К откровенному эротизму «Новый Макиавелли» не имеет ни малейшего отношения. Это — новая вариация на тему повестей «Любовь и мистер Льюишем» и «Морская дева». Суть его в резком конфликте между общественными интересами и возвышенными порывами романтической страсти — симпатии всецело на стороне страсти. Похожая на Марселу героиня «Морской девы» осталась, но русалка превратилась в гораздо более убедительную особу, а любовники теперь не умирали при лунном сиянии, но ехали в Италию, где пробовали себя в литературе. Там есть несколько хороших портретов, один или два недурно написанных пассажа и забавное описание настоящего пожара на одном званом обеде, который давал Каст и на котором я присутствовал.
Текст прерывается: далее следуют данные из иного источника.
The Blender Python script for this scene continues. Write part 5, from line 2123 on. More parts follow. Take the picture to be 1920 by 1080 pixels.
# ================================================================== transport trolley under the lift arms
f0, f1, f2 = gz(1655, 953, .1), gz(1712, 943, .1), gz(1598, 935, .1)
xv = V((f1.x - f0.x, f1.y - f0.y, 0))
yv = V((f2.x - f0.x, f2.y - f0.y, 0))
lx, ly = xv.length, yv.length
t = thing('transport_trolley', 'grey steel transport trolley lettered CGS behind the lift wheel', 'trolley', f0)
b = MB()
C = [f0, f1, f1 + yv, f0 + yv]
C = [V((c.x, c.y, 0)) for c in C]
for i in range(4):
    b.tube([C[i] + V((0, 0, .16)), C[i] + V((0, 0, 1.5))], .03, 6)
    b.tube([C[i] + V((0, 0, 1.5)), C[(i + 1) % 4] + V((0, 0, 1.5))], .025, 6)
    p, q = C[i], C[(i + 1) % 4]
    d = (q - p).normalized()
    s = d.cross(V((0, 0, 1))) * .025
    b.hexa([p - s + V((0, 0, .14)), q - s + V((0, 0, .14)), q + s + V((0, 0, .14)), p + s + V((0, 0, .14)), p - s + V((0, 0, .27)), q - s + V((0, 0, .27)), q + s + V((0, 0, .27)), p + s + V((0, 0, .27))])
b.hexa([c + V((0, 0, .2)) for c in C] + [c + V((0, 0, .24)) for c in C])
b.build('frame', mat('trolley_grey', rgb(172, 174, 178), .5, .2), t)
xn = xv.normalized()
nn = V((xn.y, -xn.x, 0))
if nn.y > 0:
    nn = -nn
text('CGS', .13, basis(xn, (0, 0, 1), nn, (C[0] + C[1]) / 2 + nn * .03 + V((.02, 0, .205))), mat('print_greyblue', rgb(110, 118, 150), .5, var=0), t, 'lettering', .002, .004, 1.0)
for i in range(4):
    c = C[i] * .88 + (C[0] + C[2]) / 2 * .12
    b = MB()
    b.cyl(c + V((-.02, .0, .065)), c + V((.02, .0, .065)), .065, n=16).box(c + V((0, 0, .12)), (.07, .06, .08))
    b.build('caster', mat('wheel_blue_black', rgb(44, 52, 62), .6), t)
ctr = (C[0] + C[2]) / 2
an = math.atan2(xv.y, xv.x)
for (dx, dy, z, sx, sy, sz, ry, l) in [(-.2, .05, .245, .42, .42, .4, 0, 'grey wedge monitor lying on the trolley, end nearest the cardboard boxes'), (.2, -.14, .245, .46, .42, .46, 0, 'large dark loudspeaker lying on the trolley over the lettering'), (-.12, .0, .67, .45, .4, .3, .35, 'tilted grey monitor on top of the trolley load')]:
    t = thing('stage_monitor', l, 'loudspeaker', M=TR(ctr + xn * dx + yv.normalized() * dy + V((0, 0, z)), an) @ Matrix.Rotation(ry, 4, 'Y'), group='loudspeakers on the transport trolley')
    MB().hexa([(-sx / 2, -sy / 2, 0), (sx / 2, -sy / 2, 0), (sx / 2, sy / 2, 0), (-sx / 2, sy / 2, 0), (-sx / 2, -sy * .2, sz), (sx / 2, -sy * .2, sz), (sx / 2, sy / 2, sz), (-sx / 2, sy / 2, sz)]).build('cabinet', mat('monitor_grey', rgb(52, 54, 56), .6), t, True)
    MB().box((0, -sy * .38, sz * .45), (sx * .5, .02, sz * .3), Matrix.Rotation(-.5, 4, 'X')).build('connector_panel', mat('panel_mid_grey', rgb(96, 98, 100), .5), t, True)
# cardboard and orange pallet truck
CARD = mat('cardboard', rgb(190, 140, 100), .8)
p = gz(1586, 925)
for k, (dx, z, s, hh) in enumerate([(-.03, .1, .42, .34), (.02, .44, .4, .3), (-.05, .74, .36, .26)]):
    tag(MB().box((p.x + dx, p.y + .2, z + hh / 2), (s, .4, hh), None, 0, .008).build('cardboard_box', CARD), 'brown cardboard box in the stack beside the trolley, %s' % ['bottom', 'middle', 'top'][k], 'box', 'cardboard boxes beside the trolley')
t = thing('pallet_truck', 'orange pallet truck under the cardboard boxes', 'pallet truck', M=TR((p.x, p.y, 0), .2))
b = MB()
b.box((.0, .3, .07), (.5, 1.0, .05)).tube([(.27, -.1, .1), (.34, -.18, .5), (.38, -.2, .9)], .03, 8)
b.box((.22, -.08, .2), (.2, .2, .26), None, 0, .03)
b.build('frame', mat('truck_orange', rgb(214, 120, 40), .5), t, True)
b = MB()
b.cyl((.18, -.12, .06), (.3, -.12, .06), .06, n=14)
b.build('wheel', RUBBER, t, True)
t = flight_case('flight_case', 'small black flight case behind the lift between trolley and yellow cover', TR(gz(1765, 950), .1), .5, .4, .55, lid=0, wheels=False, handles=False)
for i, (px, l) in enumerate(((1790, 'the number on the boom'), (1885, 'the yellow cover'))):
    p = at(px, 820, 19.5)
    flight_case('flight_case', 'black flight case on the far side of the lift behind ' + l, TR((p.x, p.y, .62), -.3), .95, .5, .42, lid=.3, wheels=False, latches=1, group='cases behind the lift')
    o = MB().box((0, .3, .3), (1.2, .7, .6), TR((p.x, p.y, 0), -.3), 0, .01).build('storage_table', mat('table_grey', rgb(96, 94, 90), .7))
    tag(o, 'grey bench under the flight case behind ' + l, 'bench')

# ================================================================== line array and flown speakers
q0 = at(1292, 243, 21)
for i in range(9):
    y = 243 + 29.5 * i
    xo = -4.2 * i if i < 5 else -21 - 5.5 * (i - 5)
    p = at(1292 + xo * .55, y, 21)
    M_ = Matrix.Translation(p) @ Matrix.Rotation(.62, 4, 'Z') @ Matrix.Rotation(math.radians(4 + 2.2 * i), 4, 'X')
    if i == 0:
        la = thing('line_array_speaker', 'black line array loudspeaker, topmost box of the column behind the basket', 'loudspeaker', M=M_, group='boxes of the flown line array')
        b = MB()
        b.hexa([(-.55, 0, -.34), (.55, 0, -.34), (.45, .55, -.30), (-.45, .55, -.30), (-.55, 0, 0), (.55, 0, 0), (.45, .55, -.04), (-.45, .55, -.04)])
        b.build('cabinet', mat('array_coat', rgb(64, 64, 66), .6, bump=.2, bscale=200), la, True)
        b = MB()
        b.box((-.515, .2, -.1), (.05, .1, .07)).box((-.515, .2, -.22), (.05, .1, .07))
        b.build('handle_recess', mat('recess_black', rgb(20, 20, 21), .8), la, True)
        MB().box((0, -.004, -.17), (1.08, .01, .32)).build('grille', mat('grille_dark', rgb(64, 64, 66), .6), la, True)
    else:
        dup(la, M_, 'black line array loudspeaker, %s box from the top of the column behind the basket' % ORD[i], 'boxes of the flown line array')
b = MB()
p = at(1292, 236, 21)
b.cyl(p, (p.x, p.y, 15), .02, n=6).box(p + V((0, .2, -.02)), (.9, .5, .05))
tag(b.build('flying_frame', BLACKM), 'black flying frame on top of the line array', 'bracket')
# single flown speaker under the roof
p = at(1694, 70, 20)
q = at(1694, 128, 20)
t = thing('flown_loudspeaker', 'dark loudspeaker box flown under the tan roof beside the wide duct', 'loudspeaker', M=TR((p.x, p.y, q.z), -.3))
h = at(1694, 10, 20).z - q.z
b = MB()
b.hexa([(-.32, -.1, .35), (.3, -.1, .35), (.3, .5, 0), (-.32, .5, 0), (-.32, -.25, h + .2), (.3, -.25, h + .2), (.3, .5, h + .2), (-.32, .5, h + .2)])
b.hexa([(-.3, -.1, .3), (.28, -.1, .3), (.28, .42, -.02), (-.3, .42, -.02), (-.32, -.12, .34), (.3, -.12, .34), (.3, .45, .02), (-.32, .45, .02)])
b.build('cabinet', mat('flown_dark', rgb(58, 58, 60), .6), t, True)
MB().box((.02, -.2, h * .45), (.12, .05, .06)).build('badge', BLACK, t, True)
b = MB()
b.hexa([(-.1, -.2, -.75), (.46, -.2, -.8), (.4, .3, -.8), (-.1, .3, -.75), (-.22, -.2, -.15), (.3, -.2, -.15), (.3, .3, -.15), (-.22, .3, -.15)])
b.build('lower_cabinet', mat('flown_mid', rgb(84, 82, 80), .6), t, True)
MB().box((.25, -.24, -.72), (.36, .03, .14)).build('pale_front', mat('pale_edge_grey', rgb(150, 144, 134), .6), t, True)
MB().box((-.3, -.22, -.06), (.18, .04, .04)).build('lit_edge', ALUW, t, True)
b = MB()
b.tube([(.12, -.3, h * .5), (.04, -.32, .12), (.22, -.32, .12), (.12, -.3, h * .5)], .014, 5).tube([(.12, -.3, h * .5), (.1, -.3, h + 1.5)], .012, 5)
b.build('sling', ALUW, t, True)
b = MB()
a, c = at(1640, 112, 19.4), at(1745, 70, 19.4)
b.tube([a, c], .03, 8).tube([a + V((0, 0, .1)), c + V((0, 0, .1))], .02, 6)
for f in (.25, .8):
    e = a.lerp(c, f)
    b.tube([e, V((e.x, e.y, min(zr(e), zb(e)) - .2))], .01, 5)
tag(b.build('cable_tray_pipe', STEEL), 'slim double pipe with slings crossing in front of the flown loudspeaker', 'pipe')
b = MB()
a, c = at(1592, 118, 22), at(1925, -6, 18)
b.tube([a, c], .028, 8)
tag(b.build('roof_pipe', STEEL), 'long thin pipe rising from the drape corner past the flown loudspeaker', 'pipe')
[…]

Сам же роман довольно слабый.
Я не баловал ни себя, ни публику художественной порнографией и не нападал на то, что считал нравственным. Мне было не в чем себя упрекнуть, и я не подозревал в то время, что фабианцы с задних скамеек и отбросы литературного мира украсят мою неопытную и неповинную голову нимбом распутника. Мне было невдомек, с какой легкостью мои простые вопросы можно истолковать как полупризнания фабианского Казановы{170}, чернильного Ловеласа{171}, социалистического сатира или Купидона. Вопрос «А что такого?» вертелся у меня в голове всю жизнь, а пыл моих исканий, без сомнения, подхлестнули и сдержанность моей первой жены, и невинная хрупкость второй. В этих книгах выплеснулось то, что я долго подавлял. Впрочем, насколько мне удается припомнить отдельные фазы своей жизни, личный мой опыт в то время лишь подсознательно влиял на творчество, и думаю, что до вопроса «А что такого?» я добрался бы так или иначе. Во всяком случае, я ставил его искренне — и тогда, и позже.